+++ DATA PROVIDED
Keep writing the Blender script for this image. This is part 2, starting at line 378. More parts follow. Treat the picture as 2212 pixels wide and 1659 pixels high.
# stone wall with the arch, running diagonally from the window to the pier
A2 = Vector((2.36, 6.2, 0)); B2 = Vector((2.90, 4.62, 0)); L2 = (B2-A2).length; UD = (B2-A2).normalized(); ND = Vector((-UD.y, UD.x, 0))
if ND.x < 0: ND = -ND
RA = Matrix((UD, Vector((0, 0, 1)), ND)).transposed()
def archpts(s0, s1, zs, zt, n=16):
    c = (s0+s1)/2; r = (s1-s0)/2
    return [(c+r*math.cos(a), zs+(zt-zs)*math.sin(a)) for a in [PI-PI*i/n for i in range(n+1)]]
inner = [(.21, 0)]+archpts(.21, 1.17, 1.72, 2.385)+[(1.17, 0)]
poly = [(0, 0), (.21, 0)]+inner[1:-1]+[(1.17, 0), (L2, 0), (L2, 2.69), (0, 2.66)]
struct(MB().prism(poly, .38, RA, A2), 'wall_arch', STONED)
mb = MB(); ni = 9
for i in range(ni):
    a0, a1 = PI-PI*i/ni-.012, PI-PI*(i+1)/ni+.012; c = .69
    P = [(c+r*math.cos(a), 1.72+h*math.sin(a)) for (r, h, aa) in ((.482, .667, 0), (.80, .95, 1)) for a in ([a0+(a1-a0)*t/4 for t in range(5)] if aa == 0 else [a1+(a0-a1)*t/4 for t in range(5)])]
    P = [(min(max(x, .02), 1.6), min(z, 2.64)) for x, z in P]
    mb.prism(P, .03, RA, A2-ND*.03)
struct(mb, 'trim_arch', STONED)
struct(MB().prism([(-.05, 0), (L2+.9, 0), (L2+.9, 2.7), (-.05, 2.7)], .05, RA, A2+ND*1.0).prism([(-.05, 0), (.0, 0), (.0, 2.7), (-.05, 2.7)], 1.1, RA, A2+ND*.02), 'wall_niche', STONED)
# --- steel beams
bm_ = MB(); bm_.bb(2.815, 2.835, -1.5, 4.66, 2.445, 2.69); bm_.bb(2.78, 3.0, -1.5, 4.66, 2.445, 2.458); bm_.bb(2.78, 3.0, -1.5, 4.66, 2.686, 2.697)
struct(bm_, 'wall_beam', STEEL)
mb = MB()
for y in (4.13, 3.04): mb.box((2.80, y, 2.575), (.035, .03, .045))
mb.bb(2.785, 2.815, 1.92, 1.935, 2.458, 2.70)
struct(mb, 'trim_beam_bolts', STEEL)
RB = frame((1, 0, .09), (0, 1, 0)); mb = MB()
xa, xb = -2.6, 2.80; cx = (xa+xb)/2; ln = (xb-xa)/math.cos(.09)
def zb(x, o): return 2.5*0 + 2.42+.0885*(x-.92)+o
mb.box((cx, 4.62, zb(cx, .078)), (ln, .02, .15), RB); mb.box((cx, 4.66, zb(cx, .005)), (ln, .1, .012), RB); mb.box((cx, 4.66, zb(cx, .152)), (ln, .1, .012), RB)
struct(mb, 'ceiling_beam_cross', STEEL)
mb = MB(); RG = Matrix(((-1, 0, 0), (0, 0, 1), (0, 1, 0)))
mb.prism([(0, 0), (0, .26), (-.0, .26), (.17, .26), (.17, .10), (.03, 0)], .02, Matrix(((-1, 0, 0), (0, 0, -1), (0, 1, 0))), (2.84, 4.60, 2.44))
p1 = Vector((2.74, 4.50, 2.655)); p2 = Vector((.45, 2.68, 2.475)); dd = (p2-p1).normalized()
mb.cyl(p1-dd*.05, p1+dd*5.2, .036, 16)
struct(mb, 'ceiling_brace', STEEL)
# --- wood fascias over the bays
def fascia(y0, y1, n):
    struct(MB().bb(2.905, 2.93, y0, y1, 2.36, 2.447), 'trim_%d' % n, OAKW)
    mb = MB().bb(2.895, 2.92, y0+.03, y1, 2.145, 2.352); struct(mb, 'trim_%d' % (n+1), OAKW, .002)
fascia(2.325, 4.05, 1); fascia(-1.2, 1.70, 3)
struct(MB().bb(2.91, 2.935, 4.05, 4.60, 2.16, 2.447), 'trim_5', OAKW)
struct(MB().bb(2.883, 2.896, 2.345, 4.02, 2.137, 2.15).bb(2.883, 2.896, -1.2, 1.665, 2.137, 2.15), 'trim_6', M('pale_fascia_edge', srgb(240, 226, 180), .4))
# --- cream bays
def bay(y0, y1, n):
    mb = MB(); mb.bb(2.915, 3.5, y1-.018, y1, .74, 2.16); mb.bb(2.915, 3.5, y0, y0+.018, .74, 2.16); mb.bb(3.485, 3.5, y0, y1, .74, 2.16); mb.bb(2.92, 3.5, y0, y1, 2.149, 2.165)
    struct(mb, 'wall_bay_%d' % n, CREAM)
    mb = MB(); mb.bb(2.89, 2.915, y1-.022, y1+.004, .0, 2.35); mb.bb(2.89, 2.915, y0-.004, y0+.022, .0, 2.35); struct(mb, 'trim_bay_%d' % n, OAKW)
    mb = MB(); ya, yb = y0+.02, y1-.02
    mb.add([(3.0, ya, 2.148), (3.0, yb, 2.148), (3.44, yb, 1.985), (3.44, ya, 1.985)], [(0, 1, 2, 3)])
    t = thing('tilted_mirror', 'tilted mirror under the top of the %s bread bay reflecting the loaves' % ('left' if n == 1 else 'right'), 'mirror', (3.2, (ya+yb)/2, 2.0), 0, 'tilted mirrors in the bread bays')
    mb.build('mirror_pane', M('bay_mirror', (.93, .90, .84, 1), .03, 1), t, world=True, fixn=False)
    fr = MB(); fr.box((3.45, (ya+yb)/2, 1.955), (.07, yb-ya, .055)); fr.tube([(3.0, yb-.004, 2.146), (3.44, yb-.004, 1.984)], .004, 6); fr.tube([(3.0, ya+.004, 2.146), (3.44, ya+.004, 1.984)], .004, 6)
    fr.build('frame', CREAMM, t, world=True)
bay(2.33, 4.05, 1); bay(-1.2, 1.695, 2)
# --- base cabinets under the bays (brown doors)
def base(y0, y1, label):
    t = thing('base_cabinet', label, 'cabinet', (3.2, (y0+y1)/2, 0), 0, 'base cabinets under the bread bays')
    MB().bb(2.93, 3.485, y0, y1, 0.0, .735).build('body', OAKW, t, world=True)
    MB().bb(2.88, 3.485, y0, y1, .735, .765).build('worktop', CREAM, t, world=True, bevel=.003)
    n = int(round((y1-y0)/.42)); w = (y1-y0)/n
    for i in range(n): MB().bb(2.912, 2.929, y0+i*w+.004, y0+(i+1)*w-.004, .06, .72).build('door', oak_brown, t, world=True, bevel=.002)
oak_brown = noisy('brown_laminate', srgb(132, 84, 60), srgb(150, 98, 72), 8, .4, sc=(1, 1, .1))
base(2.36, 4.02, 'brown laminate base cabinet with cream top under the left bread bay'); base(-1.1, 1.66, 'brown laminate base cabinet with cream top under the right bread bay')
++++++
▶ TASK TO CARRY OUT
Copy out every line of the data above, exactly as given.

▶ RESPONSE TO THIS EXERCISE
Keep writing the Blender script for this image. This is part 2, starting at line 378. More parts follow. Treat the picture as 2212 pixels wide and 1659 pixels high.
# stone wall with the arch, running diagonally from the window to the pier
A2 = Vector((2.36, 6.2, 0)); B2 = Vector((2.90, 4.62, 0)); L2 = (B2-A2).length; UD = (B2-A2).normalized(); ND = Vector((-UD.y, UD.x, 0))
if ND.x < 0: ND = -ND
RA = Matrix((UD, Vector((0, 0, 1)), ND)).transposed()
def archpts(s0, s1, zs, zt, n=16):
    c = (s0+s1)/2; r = (s1-s0)/2
    return [(c+r*math.cos(a), zs+(zt-zs)*math.sin(a)) for a in [PI-PI*i/n for i in range(n+1)]]
inner = [(.21, 0)]+archpts(.21, 1.17, 1.72, 2.385)+[(1.17, 0)]
poly = [(0, 0), (.21, 0)]+inner[1:-1]+[(1.17, 0), (L2, 0), (L2, 2.69), (0, 2.66)]
struct(MB().prism(poly, .38, RA, A2), 'wall_arch', STONED)
mb = MB(); ni = 9
for i in range(ni):
    a0, a1 = PI-PI*i/ni-.012, PI-PI*(i+1)/ni+.012; c = .69
    P = [(c+r*math.cos(a), 1.72+h*math.sin(a)) for (r, h, aa) in ((.482, .667, 0), (.80, .95, 1)) for a in ([a0+(a1-a0)*t/4 for t in range(5)] if aa == 0 else [a1+(a0-a1)*t/4 for t in range(5)])]
    P = [(min(max(x, .02), 1.6), min(z, 2.64)) for x, z in P]
    mb.prism(P, .03, RA, A2-ND*.03)
struct(mb, 'trim_arch', STONED)
struct(MB().prism([(-.05, 0), (L2+.9, 0), (L2+.9, 2.7), (-.05, 2.7)], .05, RA, A2+ND*1.0).prism([(-.05, 0), (.0, 0), (.0, 2.7), (-.05, 2.7)], 1.1, RA, A2+ND*.02), 'wall_niche', STONED)
# --- steel beams
bm_ = MB(); bm_.bb(2.815, 2.835, -1.5, 4.66, 2.445, 2.69); bm_.bb(2.78, 3.0, -1.5, 4.66, 2.445, 2.458); bm_.bb(2.78, 3.0, -1.5, 4.66, 2.686, 2.697)
struct(bm_, 'wall_beam', STEEL)
mb = MB()
for y in (4.13, 3.04): mb.box((2.80, y, 2.575), (.035, .03, .045))
mb.bb(2.785, 2.815, 1.92, 1.935, 2.458, 2.70)
struct(mb, 'trim_beam_bolts', STEEL)
RB = frame((1, 0, .09), (0, 1, 0)); mb = MB()
xa, xb = -2.6, 2.80; cx = (xa+xb)/2; ln = (xb-xa)/math.cos(.09)
def zb(x, o): return 2.5*0 + 2.42+.0885*(x-.92)+o
mb.box((cx, 4.62, zb(cx, .078)), (ln, .02, .15), RB); mb.box((cx, 4.66, zb(cx, .005)), (ln, .1, .012), RB); mb.box((cx, 4.66, zb(cx, .152)), (ln, .1, .012), RB)
struct(mb, 'ceiling_beam_cross', STEEL)
mb = MB(); RG = Matrix(((-1, 0, 0), (0, 0, 1), (0, 1, 0)))
mb.prism([(0, 0), (0, .26), (-.0, .26), (.17, .26), (.17, .10), (.03, 0)], .02, Matrix(((-1, 0, 0), (0, 0, -1), (0, 1, 0))), (2.84, 4.60, 2.44))
p1 = Vector((2.74, 4.50, 2.655)); p2 = Vector((.45, 2.68, 2.475)); dd = (p2-p1).normalized()
mb.cyl(p1-dd*.05, p1+dd*5.2, .036, 16)
struct(mb, 'ceiling_brace', STEEL)
# --- wood fascias over the bays
def fascia(y0, y1, n):
    struct(MB().bb(2.905, 2.93, y0, y1, 2.36, 2.447), 'trim_%d' % n, OAKW)
    mb = MB().bb(2.895, 2.92, y0+.03, y1, 2.145, 2.352); struct(mb, 'trim_%d' % (n+1), OAKW, .002)
fascia(2.325, 4.05, 1); fascia(-1.2, 1.70, 3)
struct(MB().bb(2.91, 2.935, 4.05, 4.60, 2.16, 2.447), 'trim_5', OAKW)
struct(MB().bb(2.883, 2.896, 2.345, 4.02, 2.137, 2.15).bb(2.883, 2.896, -1.2, 1.665, 2.137, 2.15), 'trim_6', M('pale_fascia_edge', srgb(240, 226, 180), .4))
# --- cream bays
def bay(y0, y1, n):
    mb = MB(); mb.bb(2.915, 3.5, y1-.018, y1, .74, 2.16); mb.bb(2.915, 3.5, y0, y0+.018, .74, 2.16); mb.bb(3.485, 3.5, y0, y1, .74, 2.16); mb.bb(2.92, 3.5, y0, y1, 2.149, 2.165)
    struct(mb, 'wall_bay_%d' % n, CREAM)
    mb = MB(); mb.bb(2.89, 2.915, y1-.022, y1+.004, .0, 2.35); mb.bb(2.89, 2.915, y0-.004, y0+.022, .0, 2.35); struct(mb, 'trim_bay_%d' % n, OAKW)
    mb = MB(); ya, yb = y0+.02, y1-.02
    mb.add([(3.0, ya, 2.148), (3.0, yb, 2.148), (3.44, yb, 1.985), (3.44, ya, 1.985)], [(0, 1, 2, 3)])
    t = thing('tilted_mirror', 'tilted mirror under the top of the %s bread bay reflecting the loaves' % ('left' if n == 1 else 'right'), 'mirror', (3.2, (ya+yb)/2, 2.0), 0, 'tilted mirrors in the bread bays')
    mb.build('mirror_pane', M('bay_mirror', (.93, .90, .84, 1), .03, 1), t, world=True, fixn=False)
    fr = MB(); fr.box((3.45, (ya+yb)/2, 1.955), (.07, yb-ya, .055)); fr.tube([(3.0, yb-.004, 2.146), (3.44, yb-.004, 1.984)], .004, 6); fr.tube([(3.0, ya+.004, 2.146), (3.44, ya+.004, 1.984)], .004, 6)
    fr.build('frame', CREAMM, t, world=True)
bay(2.33, 4.05, 1); bay(-1.2, 1.695, 2)
# --- base cabinets under the bays (brown doors)
def base(y0, y1, label):
    t = thing('base_cabinet', label, 'cabinet', (3.2, (y0+y1)/2, 0), 0, 'base cabinets under the bread bays')
    MB().bb(2.93, 3.485, y0, y1, 0.0, .735).build('body', OAKW, t, world=True)
    MB().bb(2.88, 3.485, y0, y1, .735, .765).build('worktop', CREAM, t, world=True, bevel=.003)
    n = int(round((y1-y0)/.42)); w = (y1-y0)/n
    for i in range(n): MB().bb(2.912, 2.929, y0+i*w+.004, y0+(i+1)*w-.004, .06, .72).build('door', oak_brown, t, world=True, bevel=.002)
oak_brown = noisy('brown_laminate', srgb(132, 84, 60), srgb(150, 98, 72), 8, .4, sc=(1, 1, .1))
base(2.36, 4.02, 'brown laminate base cabinet with cream top under the left bread bay'); base(-1.1, 1.66, 'brown laminate base cabinet with cream top under the right bread bay')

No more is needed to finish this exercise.